Oleh Lazuardhi Utama | 30 Oktober 2017
VIVA – Makin menjamurnya bisnis online (e-commerce) di Indonesia membuat sejumlah pusat perbelanjaan besar akhirnya menyerah alias tutup. Sebut saja Glodok, Matahari dan Lotus Department Store, serta Debenhams. Fenomena ini disebabkan adanya perubahan pola hidup masyarakat seiring dengan berkembangnya teknologi informasi. Para pelaku e-commerce ini seperti menggantikan peran pusat perbelanjaan besar yang masih menganut pola offline atau sistem konvensional.
Namun, bukan berarti seluruh pusat perbelanjaan besar juga ikut tenggelam dengan arus digitalisasi. Alun Alun Indonesia misalnya. Di mata Kepala Eksekutif PT Alun Alun Indonesia, Pincky Sudarman, perusahaannya berhasil membangun merek sebagai gerai produk kreatif terlengkap. Ia bahkan mengklaim bahwa Alun Alun Indonesia sebagai ‘jendela’ keragaman budaya Indonesia.
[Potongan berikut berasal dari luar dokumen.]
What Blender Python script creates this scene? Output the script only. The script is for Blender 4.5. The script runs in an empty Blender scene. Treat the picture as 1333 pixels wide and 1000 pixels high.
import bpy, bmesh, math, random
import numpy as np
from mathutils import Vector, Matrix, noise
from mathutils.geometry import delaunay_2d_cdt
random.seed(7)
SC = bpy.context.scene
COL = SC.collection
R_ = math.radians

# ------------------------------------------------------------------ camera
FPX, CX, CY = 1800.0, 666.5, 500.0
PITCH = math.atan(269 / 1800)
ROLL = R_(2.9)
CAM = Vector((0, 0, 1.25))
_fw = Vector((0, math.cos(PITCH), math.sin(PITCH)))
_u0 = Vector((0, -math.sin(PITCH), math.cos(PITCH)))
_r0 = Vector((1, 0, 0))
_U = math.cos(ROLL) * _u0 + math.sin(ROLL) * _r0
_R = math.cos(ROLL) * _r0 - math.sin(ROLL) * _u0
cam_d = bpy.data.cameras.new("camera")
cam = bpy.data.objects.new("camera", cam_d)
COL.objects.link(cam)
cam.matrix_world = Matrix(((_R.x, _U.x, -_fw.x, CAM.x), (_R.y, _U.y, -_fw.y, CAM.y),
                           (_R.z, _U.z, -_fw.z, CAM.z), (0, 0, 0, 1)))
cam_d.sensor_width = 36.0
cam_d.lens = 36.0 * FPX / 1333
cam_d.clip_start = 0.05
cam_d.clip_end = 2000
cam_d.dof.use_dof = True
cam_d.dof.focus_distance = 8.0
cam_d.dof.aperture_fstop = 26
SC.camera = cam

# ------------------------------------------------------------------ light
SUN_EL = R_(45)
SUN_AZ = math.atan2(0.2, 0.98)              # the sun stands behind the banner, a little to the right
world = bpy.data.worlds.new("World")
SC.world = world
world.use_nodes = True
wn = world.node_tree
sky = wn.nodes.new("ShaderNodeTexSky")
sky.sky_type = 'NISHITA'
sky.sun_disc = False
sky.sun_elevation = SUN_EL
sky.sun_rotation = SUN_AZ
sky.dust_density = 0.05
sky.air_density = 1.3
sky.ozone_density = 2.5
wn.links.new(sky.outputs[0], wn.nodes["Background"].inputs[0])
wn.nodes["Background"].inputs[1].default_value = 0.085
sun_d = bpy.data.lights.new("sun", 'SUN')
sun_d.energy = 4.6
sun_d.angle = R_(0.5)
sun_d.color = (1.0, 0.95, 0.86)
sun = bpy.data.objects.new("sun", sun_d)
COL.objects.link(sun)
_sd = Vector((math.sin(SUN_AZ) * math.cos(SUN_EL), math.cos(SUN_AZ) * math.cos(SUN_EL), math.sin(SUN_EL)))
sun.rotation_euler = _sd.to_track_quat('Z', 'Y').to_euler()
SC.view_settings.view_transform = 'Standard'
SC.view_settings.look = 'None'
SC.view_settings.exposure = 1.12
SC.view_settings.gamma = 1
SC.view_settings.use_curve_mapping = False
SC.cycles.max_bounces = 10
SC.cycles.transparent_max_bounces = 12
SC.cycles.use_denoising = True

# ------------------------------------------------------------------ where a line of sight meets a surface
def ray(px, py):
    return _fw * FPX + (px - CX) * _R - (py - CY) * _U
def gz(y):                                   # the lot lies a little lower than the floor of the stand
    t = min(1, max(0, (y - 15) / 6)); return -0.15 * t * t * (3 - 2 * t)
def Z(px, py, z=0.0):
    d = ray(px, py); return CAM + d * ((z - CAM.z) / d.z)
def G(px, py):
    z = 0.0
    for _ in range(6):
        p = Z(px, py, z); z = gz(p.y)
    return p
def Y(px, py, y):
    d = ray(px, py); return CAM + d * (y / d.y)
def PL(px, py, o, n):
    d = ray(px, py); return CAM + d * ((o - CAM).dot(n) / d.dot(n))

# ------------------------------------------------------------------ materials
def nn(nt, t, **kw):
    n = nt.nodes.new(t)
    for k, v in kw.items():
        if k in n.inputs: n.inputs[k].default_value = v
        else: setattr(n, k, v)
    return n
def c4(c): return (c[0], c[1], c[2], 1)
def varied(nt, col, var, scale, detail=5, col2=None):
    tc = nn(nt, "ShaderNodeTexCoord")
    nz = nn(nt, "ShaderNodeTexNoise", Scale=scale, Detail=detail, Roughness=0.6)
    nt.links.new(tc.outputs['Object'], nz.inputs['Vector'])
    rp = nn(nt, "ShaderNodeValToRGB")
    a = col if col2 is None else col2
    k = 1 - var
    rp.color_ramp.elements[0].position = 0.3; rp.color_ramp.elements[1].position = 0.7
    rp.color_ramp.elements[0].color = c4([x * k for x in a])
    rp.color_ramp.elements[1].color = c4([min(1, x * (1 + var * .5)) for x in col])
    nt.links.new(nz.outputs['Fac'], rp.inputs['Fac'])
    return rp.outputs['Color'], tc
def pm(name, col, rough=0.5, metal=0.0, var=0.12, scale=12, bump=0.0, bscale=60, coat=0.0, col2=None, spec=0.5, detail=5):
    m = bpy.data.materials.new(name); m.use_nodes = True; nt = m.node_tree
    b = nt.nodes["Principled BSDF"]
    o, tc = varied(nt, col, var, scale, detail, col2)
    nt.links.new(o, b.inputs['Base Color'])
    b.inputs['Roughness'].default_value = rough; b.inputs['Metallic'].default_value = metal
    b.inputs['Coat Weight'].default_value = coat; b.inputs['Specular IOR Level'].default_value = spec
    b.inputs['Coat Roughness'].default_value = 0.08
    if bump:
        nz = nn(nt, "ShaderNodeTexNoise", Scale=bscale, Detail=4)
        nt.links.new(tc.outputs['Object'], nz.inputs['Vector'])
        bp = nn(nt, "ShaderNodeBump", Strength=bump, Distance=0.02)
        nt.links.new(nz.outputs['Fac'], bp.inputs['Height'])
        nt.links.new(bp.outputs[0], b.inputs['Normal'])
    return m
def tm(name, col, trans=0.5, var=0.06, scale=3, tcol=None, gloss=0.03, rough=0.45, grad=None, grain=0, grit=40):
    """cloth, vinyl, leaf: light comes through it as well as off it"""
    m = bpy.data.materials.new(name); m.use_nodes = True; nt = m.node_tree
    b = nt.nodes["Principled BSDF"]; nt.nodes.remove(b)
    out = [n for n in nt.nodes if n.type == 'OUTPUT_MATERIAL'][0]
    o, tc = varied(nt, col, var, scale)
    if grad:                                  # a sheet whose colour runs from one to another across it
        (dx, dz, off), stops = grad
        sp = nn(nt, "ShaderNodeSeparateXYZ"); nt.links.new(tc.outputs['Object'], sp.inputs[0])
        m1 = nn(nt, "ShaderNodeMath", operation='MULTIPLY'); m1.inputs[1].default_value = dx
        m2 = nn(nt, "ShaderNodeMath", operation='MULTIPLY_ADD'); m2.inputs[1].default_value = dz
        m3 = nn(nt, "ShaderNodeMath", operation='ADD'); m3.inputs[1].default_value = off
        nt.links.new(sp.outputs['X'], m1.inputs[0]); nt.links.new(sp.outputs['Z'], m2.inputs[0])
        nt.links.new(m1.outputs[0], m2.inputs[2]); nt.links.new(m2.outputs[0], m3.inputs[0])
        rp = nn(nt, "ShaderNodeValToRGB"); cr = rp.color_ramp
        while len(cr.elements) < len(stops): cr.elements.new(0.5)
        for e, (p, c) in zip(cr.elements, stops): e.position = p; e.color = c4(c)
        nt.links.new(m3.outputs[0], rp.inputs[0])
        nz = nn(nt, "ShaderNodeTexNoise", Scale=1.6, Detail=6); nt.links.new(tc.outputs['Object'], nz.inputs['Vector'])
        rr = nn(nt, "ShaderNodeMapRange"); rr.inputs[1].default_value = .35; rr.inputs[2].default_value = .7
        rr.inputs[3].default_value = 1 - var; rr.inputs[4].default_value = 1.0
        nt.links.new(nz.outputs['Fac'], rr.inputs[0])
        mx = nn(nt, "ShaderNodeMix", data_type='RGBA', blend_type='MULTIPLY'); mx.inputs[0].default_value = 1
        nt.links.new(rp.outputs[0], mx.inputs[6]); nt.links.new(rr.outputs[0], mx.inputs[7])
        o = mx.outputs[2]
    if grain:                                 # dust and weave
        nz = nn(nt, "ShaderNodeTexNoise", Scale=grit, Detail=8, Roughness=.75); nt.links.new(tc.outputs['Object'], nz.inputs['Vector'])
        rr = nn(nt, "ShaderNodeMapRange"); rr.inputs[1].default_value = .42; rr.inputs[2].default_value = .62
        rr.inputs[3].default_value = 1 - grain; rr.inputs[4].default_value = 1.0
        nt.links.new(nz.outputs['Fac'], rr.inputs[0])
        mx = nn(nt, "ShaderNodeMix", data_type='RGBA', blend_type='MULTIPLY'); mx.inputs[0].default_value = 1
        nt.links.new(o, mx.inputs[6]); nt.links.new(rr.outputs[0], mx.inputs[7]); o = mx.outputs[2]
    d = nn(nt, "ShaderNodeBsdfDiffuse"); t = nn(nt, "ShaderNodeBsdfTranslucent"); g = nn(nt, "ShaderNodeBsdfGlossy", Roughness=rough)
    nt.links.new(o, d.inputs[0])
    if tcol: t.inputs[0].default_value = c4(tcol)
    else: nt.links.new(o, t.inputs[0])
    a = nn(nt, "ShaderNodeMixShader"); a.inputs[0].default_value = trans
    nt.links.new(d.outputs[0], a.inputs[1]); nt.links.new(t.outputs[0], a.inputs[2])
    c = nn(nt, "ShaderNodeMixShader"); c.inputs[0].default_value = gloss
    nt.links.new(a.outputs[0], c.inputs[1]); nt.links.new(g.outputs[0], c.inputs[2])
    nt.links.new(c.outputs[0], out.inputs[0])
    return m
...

“Dalam situasi di mana banyak gerai yang tutup. Baik di luar maupun dalam negeri, kinerja kami tetap stabil, terus eksis dan siap bersaing dalam era belanja online,” kata Pincky, Senin, 30 Oktober 2017.
Untuk menjaga citra produk kreatif Indonesia, Pincky menuturkan, Alun Alun Indonesia melakukan seleksi ketat kepada setiap vendor. Mereka dipilih melalui suatu proses kurasi, bimbingan perihal mutu, desain dan display.
Panggung Kreativitas
Pilihan produk berdasarkan prinsip berbasis tradisional dengan jiwa kontemporer, dan semboyan yang digunakan di Alun Alun Indonesia adalah Inspiring Innovations. Alhasil, jumlah vendor yang semuanya kategori UKM, meningkat rata-rata lebih dari lima kali lipat dalam 10 tahun, dari 82 vendor di 2007 menjadi 540 vendor saat ini. Fashion designer misalnya. Pada 2007 baru 7 vendor, kini jumlahnya sudah 85 vendor. Lalu, fesyen anak muda dari 44 kini 112 vendor. Musik yang dahulu hanya satu kini 33 vendor. Cenderamata dari 24 menjadi 52 vendor, serta oleh-oleh makanan dari 44 menjadi 83 vendor.
“Sebagai konsep baru dalam gerai produk kreatif, tidak mudah untuk membangun Alun Alun Indonesia. Dengan dukungan founder dan konsep yang matang, maka gerai bisa beroperasi secara berkelanjutan,” paparnya.
Sementara itu, mantan Menteri Pariwisata dan Ekonomi Kreatif Mari Elka Pangestu menilai, bertahannya Alun Alun Indonesia karena bukan sekadar tempat belanja ritel, tetapi ‘panggung’ dan tempat kreativitas serta warisan budaya Indonesia. “Ini bukti kalau industri kreatif dan orang kreatif bisa berkembang, terus berinovasi dan menciptakan kreasi baru. Ke depan, tentunya juga perlu dipikirkan bagaimana menghadapi era transformasi seperti bisnis online,” ujar Mari.